La cita de Alianza País en Esmeraldas aportó importantes elementos para el diagnóstico de la situación nacional, más que dedicarse exclusivamente a analizar lo sucedido en las elecciones del 23 de febrero; sin perjuicio de buscar, explicar o lamentar la derrota. Por eso, sin pretenderlo o a propósito, se penetró en uno de los temas más complejos de la ciencia y la praxis política: ¿qué es preferible, un partido o un movimiento? Se repitieron las causas de la derrota: la desarticulación entre la dirigencia y las bases, la escasa vigencia territorial en un país donde lo municipal tiene profundas raíces, así como la ineficacia de una estructura piramidal donde la cúspide decide todo y los del llano solo obedecen. Debe añadirse que tácitamente quedó claro que sin la presencia del Primer Mandatario el movimiento no superaría los niveles actuales de Sociedad Patriótica o del Prian.
Lo acontecido obliga a una pregunta indispensable para elaborar una hipótesis sobre el futuro político del espectro nacional. Es verdad que no se puede cambiar el pasado o regresar el líquido de la leche derramada, pero sí es posible como ejercicio preguntar cuál hubiese sido la ruta si Alianza País no fuera un movimiento sino un verdadero partido político. En América Latina, los caudillos que han predominado desde los inicios de las repúblicas han desaparecido del escenario junto con sus movimientos que los llevaron al poder; como los efectos de una succión, cuando un barco se hunde y arrastra a los botes salvavidas cercanos.
La sobrevivencia histórica se ha dado solo en aquellos casos donde existió una estructura partidista como el PRI de México, el APRA del Perú y hasta el justicialismo o peronismo en Argentina. No ha sucedido lo mismo con las experiencias de Getulio Vargas en Brasil, Velasco Ibarra en el Ecuador o Fujimori en el Perú. Desaparecieron sin dejar rastro, ni agnados como tampoco cognados.

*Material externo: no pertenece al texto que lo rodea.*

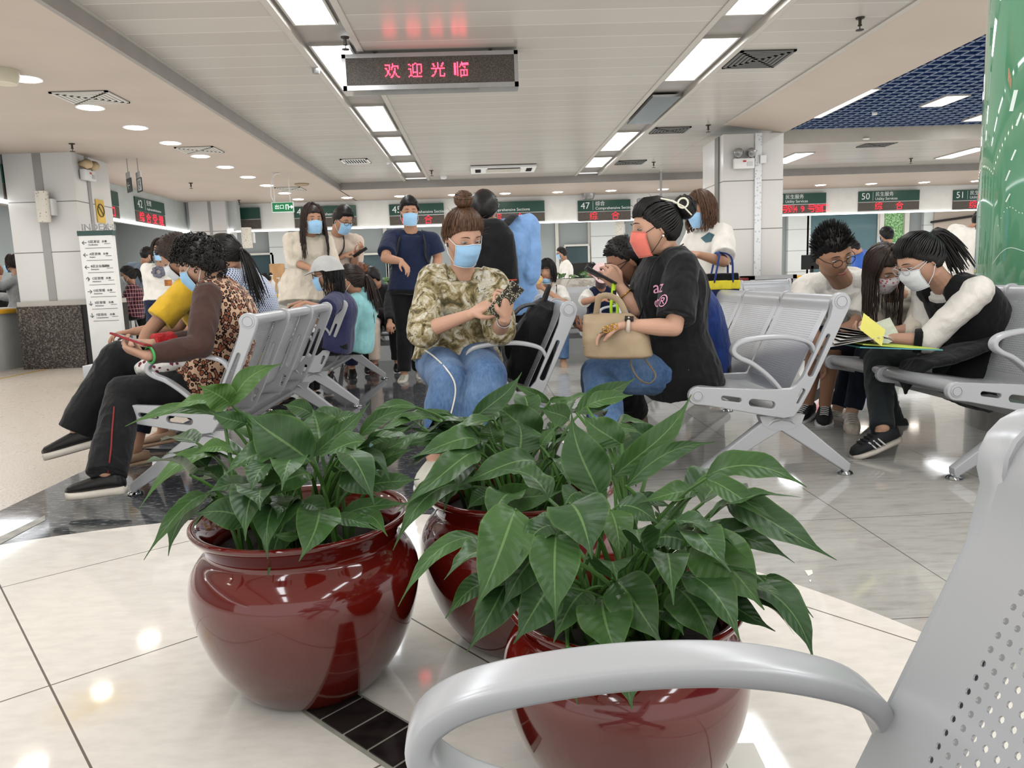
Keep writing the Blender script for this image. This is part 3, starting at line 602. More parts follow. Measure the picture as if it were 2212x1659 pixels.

De los casos citados vale destacar el del PRI mexicano que mantuvo un continuismo político por más de 60 años. En este caso el partido no fue subordinado a la Presidencia y contó a su favor con una garantía extraordinaria como fue la no reelección presidencial. Por eso, aunque el Presidente en su período era casi un emperador, terminado el ejercicio se retiraba a su casa.
Luego de siete años en el poder es muy difícil que el movimiento de gobierno se convierta en un partido, pues equivaldría a términos de paridad o igualdad que pudieran ser considerados como desestabilizantes. Por eso el camino de la reelección es casi irrenunciable, salvo que sea necesario armar un ‘outsider’ o convencer a cualquier pichonzuelo que es un buitre y lanzarlo al aire. De fracasar, sin apoyo político, sería una experiencia aleccionadora para que, luego del penoso interregno, el pueblo exija al retorno del salvador. Entonces la evocación poética del “Gran Ausente” volvería a repetirse en un país donde la historia gira como un trompo.